DeNAドラ1遊撃手が“ショート一筋”をあきらめた日「正直ちょっと悔しい気持ちはありました」…森敬斗22歳が語る、5年目の変化<Number Web> photograph by JIJI PRESS

2019年ドラフト1位で指名され、内野手のゴールデンルーキーとして注目を集めた森敬斗。今季、起きた変化とは――。

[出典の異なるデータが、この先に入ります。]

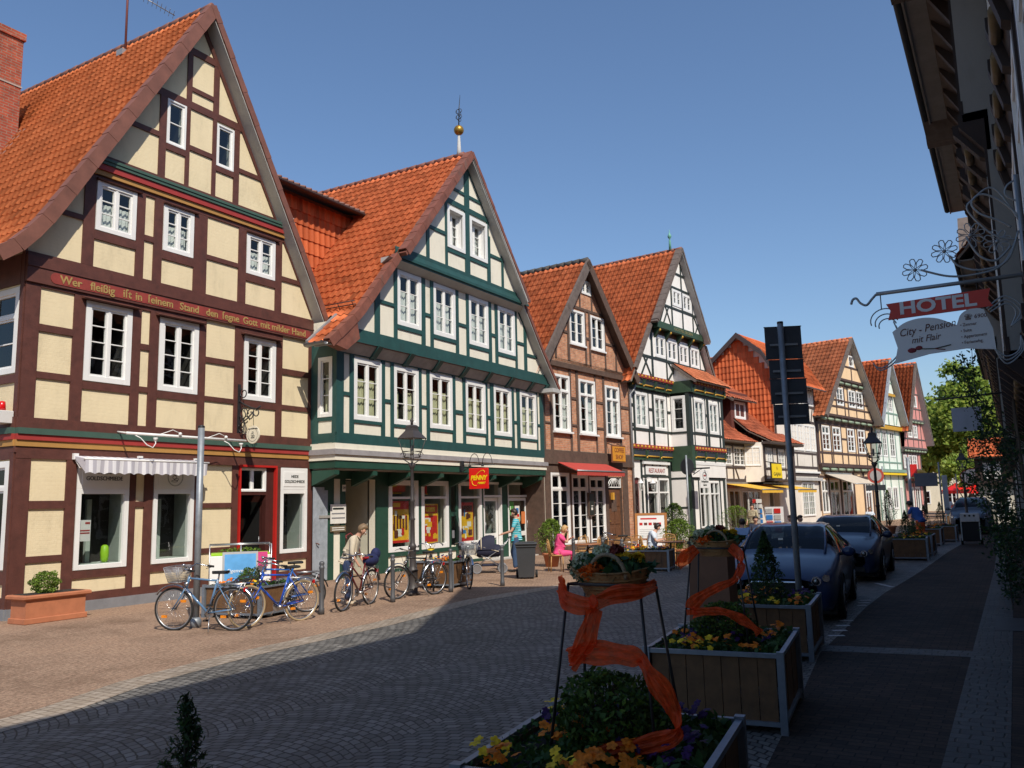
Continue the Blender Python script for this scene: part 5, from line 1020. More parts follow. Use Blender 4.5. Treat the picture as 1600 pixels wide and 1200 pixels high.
# ------------------------------------------------------------------ gable houses farther down the street
def gable_house(root, w, floors, gab, pt, tm, tile, ridgeuv, eave, depth=11, u0=0, yb=-.15, soff=SOFF, side=None, barge=VB):
    """floors: list of (v0,v1,posts,rails,windows); gab: list of (v0,v1,(ua,ub at v0),(uc,ud at v1),posts,rails,wins,y)"""
    for (v0, v1, posts, rails, wins, y) in floors:
        wall(root, [[(u0, v0), (w, v0), (w, v1), (u0, v1)]], [ (a+.03, b-.03, c+.03, d-.03) for a, b, c, d, *_ in wins], y, pt); rooms(root, [x[:4] for x in wins], y, d=.9)
        timber(root, y, [(a, b, v0, v1) for a, b in posts]+rails, tm)
        for a, b, c, d, *k in wins: window(root, a, b, c, d, y, rows=k[0] if k else 3, fw=.1, trans=k[1] if len(k) > 1 else None, mun=.035)
    for (poly, posts, rails, wins, y, dg) in gab:
        wall(root, [poly], [(a+.03, b-.03, c+.03, d-.03) for a, b, c, d, *_ in wins], y, pt, name='gable_wall'); rooms(root, [x[:4] for x in wins], y, d=.9)
        timber(root, y, [(a, b, poly[0][1], 20) for a, b in posts]+rails, tm, clipp=poly, name='gable_timber_frame', diags=dg)
        for a, b, c, d, *k in wins: window(root, a, b, c, d, y, rows=k[0] if k else 3, fw=.1, mun=.035)
    ru, rv = ridgeuv; L_ = [(eave[0], eave[1]), (ru, rv)]; R_ = [(eave[2], eave[3]), (ru, rv)]; yf = min(g[4] for g in gab)-.4
    slope(root, L_, yf, depth, tile, tw=.3, th=.42, amp=.04, step=.035); slope(root, R_, yf, depth, tile, tw=.4, th=.5, sub=3)
    verge(root, L_, yf-.04, yf+.12, barge, seg=2, drop=.2); verge(root, R_, yf-.04, yf+.12, barge, seg=2, drop=.1)
    board_under(root, R_, yf, 0, soff, off=.12); board_under(root, L_, yf, 0, barge, off=.12); ridge(root, ru, rv+.02, yf, depth, tile)
    mb = MB(); mb.add([(u0, 0.001, 0), (u0, depth, 0), (u0, depth, eave[1]+.4), (u0, .001, eave[1]+.4)], [(0, 1, 2, 3)], side or pt); mb.add([(w, 0.001, 0), (w, depth, 0), (w, depth, eave[1]+.4), (w, .001, eave[1]+.4)], [(0, 1, 2, 3)], side or pt); mb.add([(u0, depth, 0), (w, depth, 0), (w, depth, eave[1]), (ru, depth, rv-.1), (u0, depth, eave[1])], [(0, 1, 2, 3, 4)], side or pt); mb.build('side_walls', pt, root)
def coves(root, u0, u1, v0, v1, y0, y1, tm, cm, n, name='jetty'):
    mb = MB(); mb.box(u0, u1, y1-.03, .0, v1-.16, v1, tm); mb.prism([(.0, v0), (y0, v0), (y1, v1-.16), (0, v1-.16)], u0, u1, tm, axis='x')
    for k in range(n):
        a = u0+(k+.18)*(u1-u0)/n; b = u0+(k+.82)*(u1-u0)/n; mb.tube([(a, (y0+y1)/2-.05, (v0+v1-.16)/2), (b, (y0+y1)/2-.05, (v0+v1-.16)/2)], .1, 6, cm)
    for k in range(n+1):
        x = u0+k*(u1-u0)/n; mb.prism([(.0, v0), (y0-.06, v0+.02), (y1-.06, v1-.16), (0, v1-.16)], x-.1, x+.1, tm, axis='x')
    return fixnormals(mb.build(name, tm, root))
T7 = M('brown_red_timber', (.07, .04, .033), rough=.75, var=.2); P7 = plaster('peach_panel', (.78, .55, .33), brickish=.05); CG = M('cove_green', (.25, .32, .22), rough=.7, var=.2)
h7 = house_root('half_timbered_house', 'peach panelled half-timbered gable house with a beige awning over its shop', -11.6, 59, 11)
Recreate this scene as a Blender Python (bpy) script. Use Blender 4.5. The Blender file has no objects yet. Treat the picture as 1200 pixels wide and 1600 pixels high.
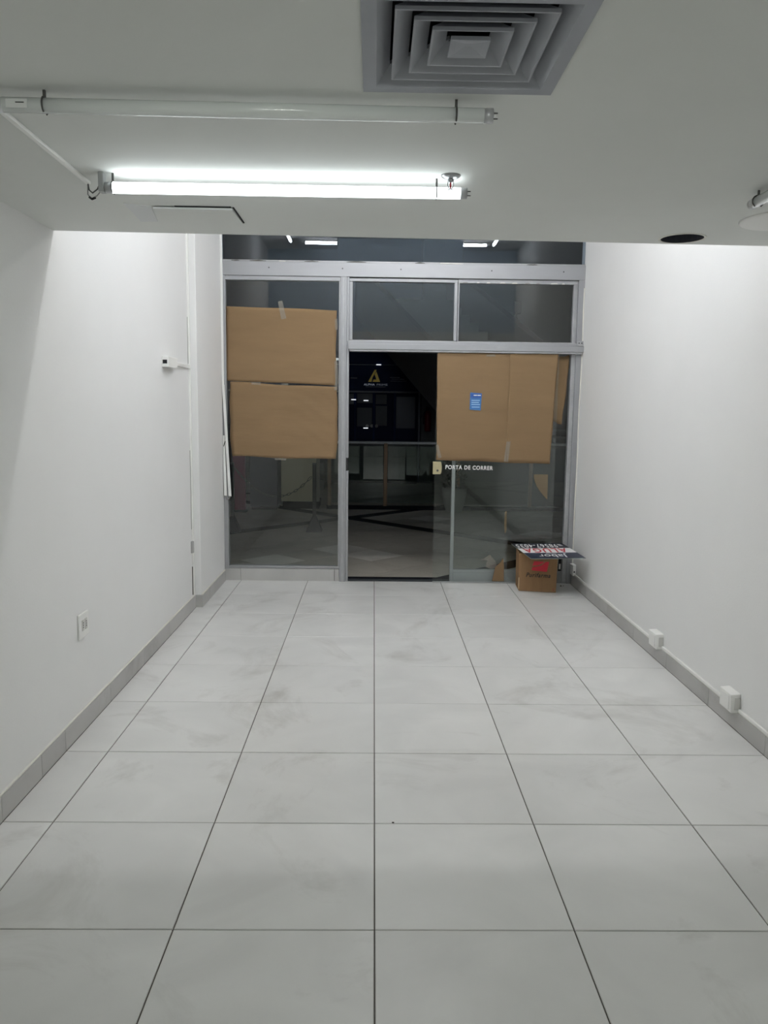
import bpy, bmesh, math, random
from mathutils import Vector, Matrix
random.seed(7)
S = bpy.context.scene
COL = S.collection

# ------------------------------------------------------------------ camera
YAW, PITCH, ROLL = 0.014464, -0.131496, 0.012552
cy_, sy_, cp_, sp_ = math.cos(YAW), math.sin(YAW), math.cos(PITCH), math.sin(PITCH)
fw = Vector((sy_ * cp_, cy_ * cp_, sp_)); rt = Vector((cy_, -sy_, 0)); up = rt.cross(fw)
c_, s_ = math.cos(ROLL), math.sin(ROLL)
r2 = c_ * rt + s_ * up; u2 = -s_ * rt + c_ * up
cd = bpy.data.cameras.new('camera'); cam = bpy.data.objects.new('camera', cd); COL.objects.link(cam)
cam.matrix_world = Matrix(((r2.x, u2.x, -fw.x, -0.01816), (r2.y, u2.y, -fw.y, -1.52806),
                           (r2.z, u2.z, -fw.z, 1.54151), (0, 0, 0, 1)))
cd.sensor_width = 36.0; cd.lens = 1208.5 * 36 / 1600; cd.clip_start = 0.02; cd.clip_end = 200
S.camera = cam

# ------------------------------------------------------------------ world, exposure
W = bpy.data.worlds.new('world'); S.world = W; W.use_nodes = True
W.node_tree.nodes['Background'].inputs[0].default_value = (0.55, 0.68, 0.9, 1)
W.node_tree.nodes['Background'].inputs[1].default_value = 0.035
vs = S.view_settings
vs.view_transform = 'Standard'; vs.look = 'None'; vs.gamma = 1.0; vs.use_curve_mapping = False
vs.exposure = 0.0
LOW_TUBE, HIGH_TUBE, REAR_TUBE = 7.5, 71.0, 60.0      # lit fluorescent tubes

# ------------------------------------------------------------------ materials
def srgb(r, g, b):
    f = lambda v: (v / 255 / 12.92) if v / 255 <= 0.04045 else ((v / 255 + 0.055) / 1.055) ** 2.4
    return (f(r), f(g), f(b), 1)

MATS = {}
def mat(name, col, rough=0.6, metal=0.0, spec=0.5, var=0.0, vscale=3.0, bump=0.0, bscale=60.0, stretch=(1, 1, 1), coat=0.0, detail=4.0):
    if name in MATS: return MATS[name]
    m = bpy.data.materials.new(name); m.use_nodes = True; nt = m.node_tree
    b = nt.nodes['Principled BSDF']
    b.inputs['Base Color'].default_value = col
    b.inputs['Roughness'].default_value = rough
    b.inputs['Metallic'].default_value = metal
    b.inputs['Specular IOR Level'].default_value = spec
    b.inputs['Coat Weight'].default_value = coat
    if var or bump:
        tc = nt.nodes.new('ShaderNodeNewGeometry'); mp = nt.nodes.new('ShaderNodeMapping')
        mp.inputs['Scale'].default_value = stretch
        nt.links.new(tc.outputs['Position'], mp.inputs['Vector'])
    if var:
        n = nt.nodes.new('ShaderNodeTexNoise'); n.inputs['Scale'].default_value = vscale; n.inputs['Detail'].default_value = detail
        n.inputs['Roughness'].default_value = 0.6
        nt.links.new(mp.outputs[0], n.inputs['Vector'])
        r = nt.nodes.new('ShaderNodeValToRGB')
        r.color_ramp.elements[0].position = 0.3; r.color_ramp.elements[1].position = 0.7
        r.color_ramp.elements[0].color = tuple(c * (1 - var) for c in col[:3]) + (1,)
        r.color_ramp.elements[1].color = tuple(min(1, c * (1 + var * 0.6)) for c in col[:3]) + (1,)
        nt.links.new(n.outputs['Fac'], r.inputs['Fac']); nt.links.new(r.outputs[0], b.inputs['Base Color'])
    if bump:
        n2 = nt.nodes.new('ShaderNodeTexNoise'); n2.inputs['Scale'].default_value = bscale; n2.inputs['Detail'].default_value = 3
        nt.links.new(mp.outputs[0], n2.inputs['Vector'])
        bp = nt.nodes.new('ShaderNodeBump'); bp.inputs['Strength'].default_value = bump; bp.inputs['Distance'].default_value = 0.004
        nt.links.new(n2.outputs['Fac'], bp.inputs['Height']); nt.links.new(bp.outputs[0], b.inputs['Normal'])
    MATS[name] = m
    return m

def emis(name, col, st):
    m = bpy.data.materials.new(name); m.use_nodes = True; nt = m.node_tree
    for n in list(nt.nodes): nt.nodes.remove(n)
    e = nt.nodes.new('ShaderNodeEmission'); e.inputs[0].default_value = col; e.inputs[1].default_value = st
    o = nt.nodes.new('ShaderNodeOutputMaterial'); nt.links.new(e.outputs[0], o.inputs[0])
    return m

def glass(name, tint, ior=1.5, gain=1.0, rough=0.0, rcol=(1, 1, 1, 1)):
    """thin architectural glass: clear with a Fresnel mirror reflection on each face"""
    m = bpy.data.materials.new(name); m.use_nodes = True; nt = m.node_tree
    for n in list(nt.nodes): nt.nodes.remove(n)
    t = nt.nodes.new('ShaderNodeBsdfTransparent'); t.inputs[0].default_value = tint
    g = nt.nodes.new('ShaderNodeBsdfGlossy'); g.inputs['Roughness'].default_value = rough; g.inputs['Color'].default_value = rcol
    f = nt.nodes.new('ShaderNodeFresnel'); f.inputs['IOR'].default_value = ior
    ge = nt.nodes.new('ShaderNodeNewGeometry'); ic = nt.nodes.new('ShaderNodeMix'); ic.data_type = 'FLOAT'
    ic.inputs[2].default_value = ior; ic.inputs[3].default_value = ior
    nt.links.new(ge.outputs['Backfacing'], ic.inputs[0])
    # the same index on both sides of the sheet, so no total reflection inside
    dv = nt.nodes.new('ShaderNodeMath'); dv.operation = 'DIVIDE'; dv.inputs[0].default_value = 1.0; dv.inputs[1].default_value = ior
    nt.links.new(dv.outputs[0], ic.inputs[3]); nt.links.new(ic.outputs[0], f.inputs['IOR'])
    k = nt.nodes.new('ShaderNodeMath'); k.operation = 'MULTIPLY'; k.inputs[1].default_value = gain; k.use_clamp = True
    nt.links.new(f.outputs[0], k.inputs[0])
    mx = nt.nodes.new('ShaderNodeMixShader'); o = nt.nodes.new('ShaderNodeOutputMaterial')
    nt.links.new(k.outputs[0], mx.inputs[0]); nt.links.new(t.outputs[0], mx.inputs[1]); nt.links.new(g.outputs[0], mx.inputs[2])
    nt.links.new(mx.outputs[0], o.inputs[0])
    MATS[name] = m
    return m

def tile_mat(name, col, rough, joints=False):
    """glazed porcelain: soft cloudy mottling, a few grey smudges, a little gloss variation"""
    m = bpy.data.materials.new(name); m.use_nodes = True; nt = m.node_tree; b = nt.nodes['Principled BSDF']
    ge = nt.nodes.new('ShaderNodeNewGeometry'); oi = nt.nodes.new('ShaderNodeObjectInfo')
    off = nt.nodes.new('ShaderNodeVectorMath'); off.operation = 'MULTIPLY_ADD'
    off.inputs[1].default_value = (1, 1, 1)
    sc = nt.nodes.new('ShaderNodeMath'); sc.operation = 'MULTIPLY'; sc.inputs[1].default_value = 13.0
    nt.links.new(oi.outputs['Random'], sc.inputs[0])
    nt.links.new(ge.outputs['Position'], off.inputs[0]); nt.links.new(sc.outputs[0], off.inputs[2])
    n1 = nt.nodes.new('ShaderNodeTexNoise'); n1.inputs['Scale'].default_value = 2.2; n1.inputs['Detail'].default_value = 5
    n1.inputs['Distortion'].default_value = 0.8
    nt.links.new(off.outputs[0], n1.inputs['Vector'])
    n2 = nt.nodes.new('ShaderNodeTexNoise'); n2.inputs['Scale'].default_value = 1.3; n2.inputs['Detail'].default_value = 7
    n2.inputs['Roughness'].default_value = 0.65; n2.inputs['Distortion'].default_value = 1.5
    nt.links.new(ge.outputs['Position'], n2.inputs['Vector'])
    r1 = nt.nodes.new('ShaderNodeValToRGB'); r1.color_ramp.elements[0].position = 0.3; r1.color_ramp.elements[1].position = 0.75
    r1.color_ramp.elements[0].color = tuple(c * 0.90 for c in col[:3]) + (1,)
    r1.color_ramp.elements[1].color = tuple(c * 1.04 for c in col[:3]) + (1,)
    nt.links.new(n1.outputs['Fac'], r1.inputs['Fac'])
    r2_ = nt.nodes.new('ShaderNodeValToRGB'); r2_.color_ramp.elements[0].position = 0.54; r2_.color_ramp.elements[1].position = 0.74
    r2_.color_ramp.elements[0].color = (1, 1, 1, 1); r2_.color_ramp.elements[1].color = (0.75, 0.74, 0.72, 1)
    nt.links.new(n2.outputs['Fac'], r2_.inputs['Fac'])
    mx = nt.nodes.new('ShaderNodeMix'); mx.data_type = 'RGBA'; mx.blend_type = 'MULTIPLY'; mx.inputs[0].default_value = 1
    nt.links.new(r1.outputs[0], mx.inputs[6]); nt.links.new(r2_.outputs[0], mx.inputs[7])
    vr = nt.nodes.new('ShaderNodeMapRange'); vr.inputs[3].default_value = 0.965; vr.inputs[4].default_value = 1.02
    nt.links.new(oi.outputs['Random'], vr.inputs[0])
    hv = nt.nodes.new('ShaderNodeHueSaturation'); nt.links.new(vr.outputs[0], hv.inputs['Value']); nt.links.new(mx.outputs[2], hv.inputs['Color'])
    nt.links.new(hv.outputs[0], b.inputs['Base Color'])
    b.inputs['Roughness'].default_value = rough; b.inputs['Specular IOR Level'].default_value = 0.4
    MATS[name] = m
    return m

PAINT = mat('white_wall_paint', srgb(236, 236, 234), 0.75, var=0.02, vscale=1.2, bump=0.12, bscale=90)
CEILP = mat('ceiling_paint', srgb(226, 228, 224), 0.8, var=0.03, vscale=1.6, bump=0.10, bscale=45)
TILE = tile_mat('porcelain_floor_tile', srgb(222, 222, 219), 0.32)
SKIRT = tile_mat('porcelain_skirting', srgb(188, 187, 184), 0.35)
GROUT = mat('grey_grout', srgb(92, 88, 82), 0.9, var=0.15, vscale=20)
CAULK = mat('white_caulk', srgb(222, 221, 212), 0.6, var=0.05, vscale=20)
ALU = mat('brushed_aluminium', srgb(160, 161, 163), 0.42, metal=0.35, var=0.06, vscale=5, bump=0.05, bscale=80, stretch=(0.3, 1, 1))
ALUD = mat('worn_aluminium', srgb(172, 173, 174), 0.45, metal=0.35, var=0.14, vscale=14, bump=0.08, bscale=90)
GLASS = glass('clear_shop_glass', (0.95, 0.975, 0.965, 1))
GLASSU = glass('upper_shop_glass', (0.82, 0.86, 0.90, 1), gain=0.85, rcol=(0.93, 0.97, 1.0, 1))
GLASSM = glass('railing_glass', (0.84, 0.90, 0.88, 1))
KRAFT = mat('brown_kraft_paper', srgb(130, 107, 79), 0.75, spec=0.2, var=0.06, vscale=3.0, bump=0.45, bscale=14, stretch=(0.5, 1, 2.5))
CARD = mat('brown_cardboard', srgb(140, 110, 79), 0.8, spec=0.2, var=0.08, vscale=8, bump=0.1, bscale=120, stretch=(3, 3, 0.4))
PLASW = mat('white_plastic', srgb(240, 240, 236), 0.4, var=0.02, vscale=10)
PLASY = mat('aged_cream_plastic', srgb(178, 168, 132), 0.45, var=0.08, vscale=30)
DARK = mat('black_void', srgb(14, 14, 16), 0.8)
DMETAL = mat('dark_metal_clip', srgb(92, 92, 90), 0.4, metal=0.7)
TUBEOFF = mat('frosted_tube_glass', srgb(232, 237, 235), 0.12, spec=0.6, coat=0.5)
CAPM = mat('tube_end_cap', srgb(190, 192, 194), 0.35, metal=0.5)
DIFF = mat('grey_diffuser_paint', srgb(164, 167, 174), 0.55, var=0.06, vscale=7, bump=0.05, bscale=50)
WHITEINK = mat('white_print', srgb(240, 240, 238), 0.5)
REDINK = mat('red_print', srgb(190, 32, 48), 0.5)
NAVYINK = mat('navy_print', srgb(38, 46, 66), 0.4, spec=0.5)
BLACKINK = mat('black_print', srgb(26, 24, 24), 0.6)
TAPE = mat('yellowed_tape', srgb(196, 172, 138), 0.25)
def film(name, col, cover):
    m = bpy.data.materials.new(name); m.use_nodes = True; nt = m.node_tree; b = nt.nodes['Principled BSDF']
    b.inputs['Base Color'].default_value = col; b.inputs['Roughness'].default_value = 0.25; b.inputs['Alpha'].default_value = cover
    return m
TAPEC = film('clear_packing_tape', srgb(196, 190, 176), 0.20)
BLUEP = mat('blue_flyer_print', srgb(58, 110, 168), 0.45, var=0.08, vscale=20)
T_LOW = emis('lit_tube_cool', (0.90, 0.975, 1.0, 1), LOW_TUBE)
T_HIGH = emis('lit_tube_upper', (0.985, 0.98, 1.0, 1), HIGH_TUBE)
T_REAR = emis('lit_tube_rear', (0.97, 1.0, 0.945, 1), REAR_TUBE)

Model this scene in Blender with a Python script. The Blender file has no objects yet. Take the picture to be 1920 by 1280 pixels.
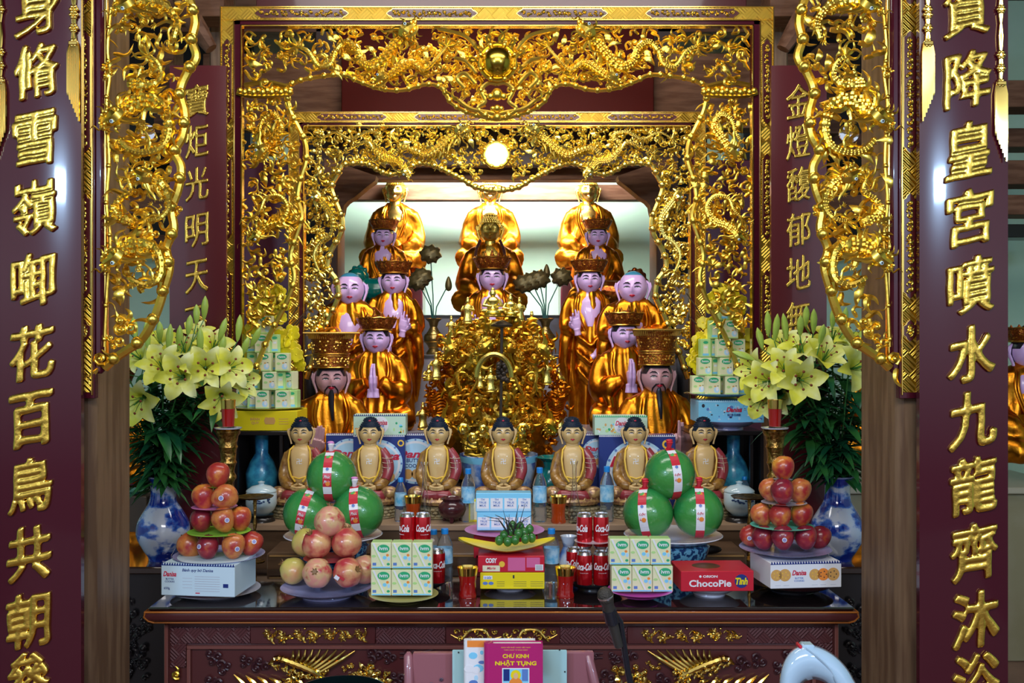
import bpy, bmesh, math, random
from mathutils import Vector, Matrix, noise

# ---------------------------------------------------------------- camera, world, lights
F = 1867.0            # focal length in pixels of the 1920 wide frame
CX, CY = 935.0, 640.0
CZ = 1.80             # eye height
def P(px, py, Y):
    return Vector(((px - CX) * Y / F, Y, CZ - (py - CY) * Y / F))
scene = bpy.context.scene
COL = scene.collection
cam_data = bpy.data.cameras.new('camera'); cam = bpy.data.objects.new('camera', cam_data)
COL.objects.link(cam); scene.camera = cam
cam.location = (0, 0, CZ); cam.rotation_euler = (math.pi / 2, 0, 0)
cam_data.sensor_width = 36; cam_data.lens = F / 1920 * 36
cam_data.shift_x = (960 - CX) / 1920; cam_data.clip_start = 0.05; cam_data.clip_end = 60
scene.view_settings.view_transform = 'Standard'; scene.view_settings.look = 'None'
scene.view_settings.gamma = 1; scene.view_settings.use_curve_mapping = False
scene.view_settings.exposure = 0.0
world = bpy.data.worlds.new('world'); scene.world = world; world.use_nodes = True
nt = world.node_tree; nt.nodes.clear()
wo = nt.nodes.new('ShaderNodeOutputWorld'); bg = nt.nodes.new('ShaderNodeBackground')
tc = nt.nodes.new('ShaderNodeTexCoord'); sx = nt.nodes.new('ShaderNodeSeparateXYZ'); cr = nt.nodes.new('ShaderNodeValToRGB')
mr = nt.nodes.new('ShaderNodeMapRange'); mr.inputs[1].default_value = -1; mr.inputs[2].default_value = 1
nt.links.new(tc.outputs['Generated'], sx.inputs[0]); nt.links.new(sx.outputs[2], mr.inputs[0]); nt.links.new(mr.outputs[0], cr.inputs[0])
cr.color_ramp.elements[0].position = 0.3; cr.color_ramp.elements[0].color = (.03, .028, .03, 1)
cr.color_ramp.elements[1].position = 0.75; cr.color_ramp.elements[1].color = (.08, .075, .08, 1)
e = cr.color_ramp.elements.new(0.53); e.color = (.8, .85, 1.0, 1)
e = cr.color_ramp.elements.new(0.44); e.color = (.10, .10, .12, 1)
nt.links.new(cr.outputs[0], bg.inputs[0]); nt.links.new(bg.outputs[0], wo.inputs[0]); bg.inputs[1].default_value = 1.15

def area(name, loc, target, sx_, sy_, power, color=(1, 1, 1)):
    l = bpy.data.lights.new(name, 'AREA'); l.shape = 'RECTANGLE'; l.size = sx_; l.size_y = sy_; l.energy = power; l.color = color
    o = bpy.data.objects.new(name, l); COL.objects.link(o); o.location = loc
    o.rotation_euler = (Vector(target) - Vector(loc)).to_track_quat('-Z', 'Y').to_euler()
    return o
area('hall_light', (0, -1.2, 3.9), (0, 5, 1.8), 3.2, 1.0, 120, (1, .97, .95))
area('hall_light', (-2.1, -.6, 2.78), (.4, 4.5, 1.8), .36, .18, 50, (.45, .68, 1))
area('hall_light', (2.1, -.6, 2.78), (-.4, 4.5, 1.8), .36, .18, 50, (.45, .68, 1))
area('niche_light', (0, 6.68, 3.04), (0, 7.6, 1.95), 1.2, .26, 95, (1, 1, .97))
area('altar_light', (0, 4.7, 3.35), (0, 5.6, 1.6), 1.6, .25, 26, (1, .95, .88))
area('ceiling_light', (0, 3.3, 3.9), (0, 4.6, 1.0), 2.6, .5, 36, (1, .96, .92))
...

「自分は(森)敬斗が守備に入っているとむちゃくちゃ安心するんですよ。実際に試合では助けられていますし、あの肩と守備力はピッチャーから見ても相当でかい。深いところに打球が飛んでも敬斗ならアウトにしてくれるっていう部分で投げる上で心理的にも楽だし、安心材料になるんです」

 森は、昨年夏にやってしまった右手有鉤骨の骨折の影響もあり春季キャンプはB班(奄美)スタートだったが、そこで万永貴司野手コーディネーターやファームの柳田殖生内野守備走塁コーチ、藤田一也育成野手コーチのもと守備を徹底的に磨いた。それは森にとって非常に充実した時間だったという。

本職以外のポジションにも挑戦

 そして森にとって大きな出来事といえば、入団以来ショートしか守ってこなかったが、新たにセカンドやサードの守備にも入るようになったことだろう。誤解を恐れずに言えば、森は“聖域”をはく奪された。

 チームからその旨を伝えられたのは昨年末のことだったというが、果たして森はその時に何を思ったのか。そう尋ねると、森は宙を睨みゆっくりと語りだした。

「ずっとこだわってショートをやってきたし、守らせてもらっていたので、最初にチームの方針を聞いたときは、正直ちょっと悔しい気持ちはありました」

 少しだけ重い口調。だが森は目に力を入れて続けた。

ショート以外を守って見つけた「副産物」

「ただ、違うことをやることでいいことも一杯あるんじゃないかなって思ったんですよ。だからオフからショート以外の練習を始めましたし、実際にセカンドやサードの守備に入ると新しい感覚がたくさんあったんです。動作ばかりではなく、守備で見える視野というか、バッターの見え方が違って、例えばセカンドから自分と同じ左バッターを見ると肩が閉じていればやっぱりいい打球が行くし、開いてしまって体がこちらに向けばセカンドにゴロが来る。これは自分の学びにもなるし、またセカンドでゲッツーを取ろうとする時に体が流れると投げられないので、ショートでも流れない入り方ができればより確実性が増すなとか、新しいインプットや刺激が結構あるんです」

 どこか明るい表情で森は話した。そこには好奇心と、なにがあってもへこたれないといった芯の強さが感じられた。